Nuno Crespo disse ainda que vê com “enorme orgulho” a escolha feita pela comissão, do projeto de Pedro Neves Marques, embora considere que a proposta que “reunia as melhores condições para representar Portugal” era da artista Luisa Cunha, com curadoria de Sara Matos.

Sobre o racismo, a violência, as mentiras e o discurso de ódio com que fui atacado nas últimas semanas, não posso falar porque não há palavras para dar conta do choque, da sua injustiça e cegueira”, lamentou Nuno Crespo, acrescentando: “Conheço bem o preconceito e a dificuldade de pertencer a uma minoria. Por isso, há anos que estou ativamente envolvido no combate social e cultural contra todas as formas de discriminação”.

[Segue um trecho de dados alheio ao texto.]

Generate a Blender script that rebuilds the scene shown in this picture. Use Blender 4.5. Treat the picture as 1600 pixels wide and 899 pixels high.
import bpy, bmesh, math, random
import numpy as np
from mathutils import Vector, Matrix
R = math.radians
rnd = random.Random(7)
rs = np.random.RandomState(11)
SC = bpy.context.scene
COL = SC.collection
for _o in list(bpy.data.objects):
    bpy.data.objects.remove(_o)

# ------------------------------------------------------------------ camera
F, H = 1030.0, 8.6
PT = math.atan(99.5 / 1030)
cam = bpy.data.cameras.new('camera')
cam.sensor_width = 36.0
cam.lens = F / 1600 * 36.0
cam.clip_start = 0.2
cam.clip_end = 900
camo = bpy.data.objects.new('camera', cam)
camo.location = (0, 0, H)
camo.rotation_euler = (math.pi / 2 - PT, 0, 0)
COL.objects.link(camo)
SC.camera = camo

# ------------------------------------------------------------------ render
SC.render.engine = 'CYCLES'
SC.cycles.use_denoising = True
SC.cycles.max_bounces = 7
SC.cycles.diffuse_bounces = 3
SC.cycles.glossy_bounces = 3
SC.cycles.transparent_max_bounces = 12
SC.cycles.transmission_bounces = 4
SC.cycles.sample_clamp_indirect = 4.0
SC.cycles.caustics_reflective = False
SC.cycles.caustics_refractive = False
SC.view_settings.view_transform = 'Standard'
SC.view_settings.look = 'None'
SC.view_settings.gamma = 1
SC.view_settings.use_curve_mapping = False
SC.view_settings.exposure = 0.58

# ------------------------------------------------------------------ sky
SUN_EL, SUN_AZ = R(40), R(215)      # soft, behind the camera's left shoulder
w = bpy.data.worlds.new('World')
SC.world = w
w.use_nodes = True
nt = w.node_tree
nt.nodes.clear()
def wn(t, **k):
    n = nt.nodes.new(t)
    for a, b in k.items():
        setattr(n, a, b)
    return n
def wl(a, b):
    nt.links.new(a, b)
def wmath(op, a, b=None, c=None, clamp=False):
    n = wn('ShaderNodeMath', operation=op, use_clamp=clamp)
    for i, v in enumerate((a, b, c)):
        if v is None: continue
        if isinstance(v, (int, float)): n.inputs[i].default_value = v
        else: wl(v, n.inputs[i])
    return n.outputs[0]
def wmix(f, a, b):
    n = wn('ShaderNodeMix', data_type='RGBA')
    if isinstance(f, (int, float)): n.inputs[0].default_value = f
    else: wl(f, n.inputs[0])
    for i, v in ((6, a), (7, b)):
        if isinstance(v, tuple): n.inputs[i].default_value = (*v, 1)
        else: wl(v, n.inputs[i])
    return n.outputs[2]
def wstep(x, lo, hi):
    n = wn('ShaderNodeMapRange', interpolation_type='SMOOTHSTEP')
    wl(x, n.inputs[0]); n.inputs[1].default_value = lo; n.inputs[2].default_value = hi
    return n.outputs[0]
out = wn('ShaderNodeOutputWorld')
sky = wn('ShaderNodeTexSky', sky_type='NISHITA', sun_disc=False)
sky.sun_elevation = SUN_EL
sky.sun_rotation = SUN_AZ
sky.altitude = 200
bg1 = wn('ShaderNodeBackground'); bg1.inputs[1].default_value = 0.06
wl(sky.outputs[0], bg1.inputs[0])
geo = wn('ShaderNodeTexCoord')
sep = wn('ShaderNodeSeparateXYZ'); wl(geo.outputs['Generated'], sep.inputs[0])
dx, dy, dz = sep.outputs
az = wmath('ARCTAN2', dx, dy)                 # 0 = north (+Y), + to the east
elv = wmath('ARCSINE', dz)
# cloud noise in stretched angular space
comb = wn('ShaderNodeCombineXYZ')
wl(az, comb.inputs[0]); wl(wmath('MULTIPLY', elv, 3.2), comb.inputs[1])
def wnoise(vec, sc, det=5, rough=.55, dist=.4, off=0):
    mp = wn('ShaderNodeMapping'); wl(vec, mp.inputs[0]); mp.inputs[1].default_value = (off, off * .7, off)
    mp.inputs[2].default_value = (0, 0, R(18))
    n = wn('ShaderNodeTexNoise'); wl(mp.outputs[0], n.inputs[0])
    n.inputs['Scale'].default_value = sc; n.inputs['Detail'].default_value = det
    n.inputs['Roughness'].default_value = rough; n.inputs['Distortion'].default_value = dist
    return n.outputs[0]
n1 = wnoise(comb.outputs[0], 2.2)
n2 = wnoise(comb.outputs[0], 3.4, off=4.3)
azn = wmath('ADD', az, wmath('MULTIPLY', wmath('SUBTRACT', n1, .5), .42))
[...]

Além do recurso apresentado pelo curador de Grada Kilomba, o caso originou na semana passada uma carta aberta, assinada por cerca de 80 personalidades, associações e coletivos, exigindo uma “revisão da avaliação” do concurso de escolha do representante de Portugal na Bienal de Arte de Veneza.

Carta aberta pela “revisão da avaliação” de concurso para Bienal de Veneza reúne 80 entidades

Segundo a DGArtes, a instalação artística “Vampires in Space”, de Pedro Neves Marques, aborda “questões de identidade de género, sexualidade e reprodução ‘queer’, bem como formas de família não-nuclear“.

A 59.ª Bienal de Arte de Veneza decorrerá de 23 de abril a 27 de novembro de 2022.

Os países participantes têm até 11 de janeiro para apresentar o projeto à organização.